_MATERIALS PROVIDED_.
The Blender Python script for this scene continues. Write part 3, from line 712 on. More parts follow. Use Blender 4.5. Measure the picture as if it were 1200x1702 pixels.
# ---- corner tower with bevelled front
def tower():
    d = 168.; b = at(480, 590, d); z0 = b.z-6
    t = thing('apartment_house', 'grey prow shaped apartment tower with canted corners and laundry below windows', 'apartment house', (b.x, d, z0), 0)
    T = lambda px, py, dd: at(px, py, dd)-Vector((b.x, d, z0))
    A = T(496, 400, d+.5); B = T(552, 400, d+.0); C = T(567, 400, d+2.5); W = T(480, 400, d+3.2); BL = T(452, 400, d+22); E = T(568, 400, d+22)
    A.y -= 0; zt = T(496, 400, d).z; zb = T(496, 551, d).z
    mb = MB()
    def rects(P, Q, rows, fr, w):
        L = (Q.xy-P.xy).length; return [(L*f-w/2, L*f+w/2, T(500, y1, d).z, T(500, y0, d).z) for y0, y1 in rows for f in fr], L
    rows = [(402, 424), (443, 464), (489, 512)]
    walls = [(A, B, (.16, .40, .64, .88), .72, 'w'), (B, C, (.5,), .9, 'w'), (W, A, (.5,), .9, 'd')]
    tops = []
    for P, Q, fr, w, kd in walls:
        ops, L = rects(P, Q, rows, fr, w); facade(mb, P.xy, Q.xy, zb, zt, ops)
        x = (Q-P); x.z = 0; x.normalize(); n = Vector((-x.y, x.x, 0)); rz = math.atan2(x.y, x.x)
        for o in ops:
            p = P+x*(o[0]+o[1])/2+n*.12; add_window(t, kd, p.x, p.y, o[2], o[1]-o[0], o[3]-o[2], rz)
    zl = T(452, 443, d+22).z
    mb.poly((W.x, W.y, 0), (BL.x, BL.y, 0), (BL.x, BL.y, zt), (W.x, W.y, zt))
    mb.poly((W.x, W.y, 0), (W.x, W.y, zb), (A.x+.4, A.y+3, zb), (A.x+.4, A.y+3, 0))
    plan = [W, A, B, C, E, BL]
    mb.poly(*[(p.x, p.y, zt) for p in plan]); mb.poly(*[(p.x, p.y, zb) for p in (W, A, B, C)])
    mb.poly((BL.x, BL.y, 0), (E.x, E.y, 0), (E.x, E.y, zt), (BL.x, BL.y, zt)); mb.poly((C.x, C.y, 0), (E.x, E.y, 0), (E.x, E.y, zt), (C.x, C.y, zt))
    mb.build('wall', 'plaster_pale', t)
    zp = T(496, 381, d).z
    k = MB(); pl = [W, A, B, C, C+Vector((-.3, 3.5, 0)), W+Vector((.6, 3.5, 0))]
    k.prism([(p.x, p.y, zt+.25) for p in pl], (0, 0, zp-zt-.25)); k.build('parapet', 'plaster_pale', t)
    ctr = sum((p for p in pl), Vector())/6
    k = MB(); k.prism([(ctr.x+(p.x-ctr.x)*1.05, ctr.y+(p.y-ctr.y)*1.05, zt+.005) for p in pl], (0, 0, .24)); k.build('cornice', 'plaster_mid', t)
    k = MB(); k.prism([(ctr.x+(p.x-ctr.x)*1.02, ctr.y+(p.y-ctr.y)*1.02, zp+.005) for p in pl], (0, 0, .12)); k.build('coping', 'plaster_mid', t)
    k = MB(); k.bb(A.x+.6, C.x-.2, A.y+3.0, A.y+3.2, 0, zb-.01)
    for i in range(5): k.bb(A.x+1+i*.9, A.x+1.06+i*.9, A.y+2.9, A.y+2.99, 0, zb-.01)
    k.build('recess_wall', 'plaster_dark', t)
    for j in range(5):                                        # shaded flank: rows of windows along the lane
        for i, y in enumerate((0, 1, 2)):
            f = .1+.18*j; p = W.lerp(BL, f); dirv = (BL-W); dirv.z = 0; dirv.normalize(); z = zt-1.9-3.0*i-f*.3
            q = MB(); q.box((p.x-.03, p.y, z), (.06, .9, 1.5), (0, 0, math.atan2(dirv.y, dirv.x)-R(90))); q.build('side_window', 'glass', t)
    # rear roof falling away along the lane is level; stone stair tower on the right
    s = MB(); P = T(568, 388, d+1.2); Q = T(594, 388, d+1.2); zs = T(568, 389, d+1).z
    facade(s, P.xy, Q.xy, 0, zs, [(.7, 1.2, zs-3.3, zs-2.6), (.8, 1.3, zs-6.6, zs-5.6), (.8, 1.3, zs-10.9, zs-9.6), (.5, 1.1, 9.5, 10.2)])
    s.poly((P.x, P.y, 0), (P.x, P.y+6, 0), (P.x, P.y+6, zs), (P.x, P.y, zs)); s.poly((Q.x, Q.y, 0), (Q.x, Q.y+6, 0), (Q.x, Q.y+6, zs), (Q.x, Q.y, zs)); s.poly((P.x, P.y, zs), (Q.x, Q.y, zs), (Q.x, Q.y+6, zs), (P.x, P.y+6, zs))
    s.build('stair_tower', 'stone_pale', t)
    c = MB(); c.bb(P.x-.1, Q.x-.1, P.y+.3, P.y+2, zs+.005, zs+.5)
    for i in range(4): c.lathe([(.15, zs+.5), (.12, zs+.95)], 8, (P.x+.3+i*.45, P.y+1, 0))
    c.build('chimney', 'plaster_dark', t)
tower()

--

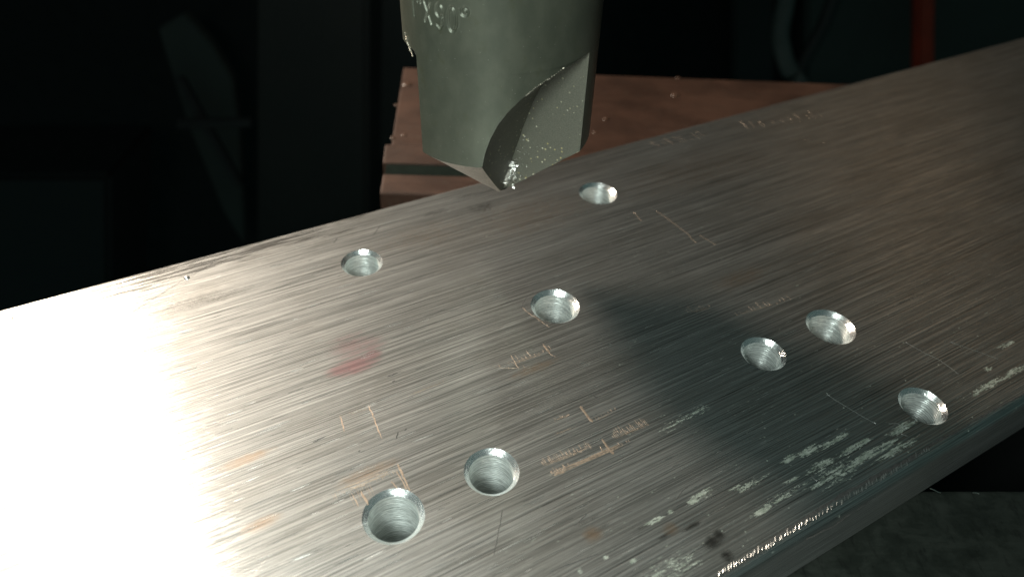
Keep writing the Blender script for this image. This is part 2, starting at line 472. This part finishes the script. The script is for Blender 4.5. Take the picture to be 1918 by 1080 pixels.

_EXERCISE DIRECTIONS_. Which lines of the data include "this"? Copy each of them.

_PROBLEM SOLUTION_.
The Blender Python script for this scene continues. Write part 3, from line 712 on. More parts follow. Use Blender 4.5. Measure the picture as if it were 1200x1702 pixels.
Keep writing the Blender script for this image. This is part 2, starting at line 472. This part finishes the script. The script is for Blender 4.5. Take the picture to be 1918 by 1080 pixels.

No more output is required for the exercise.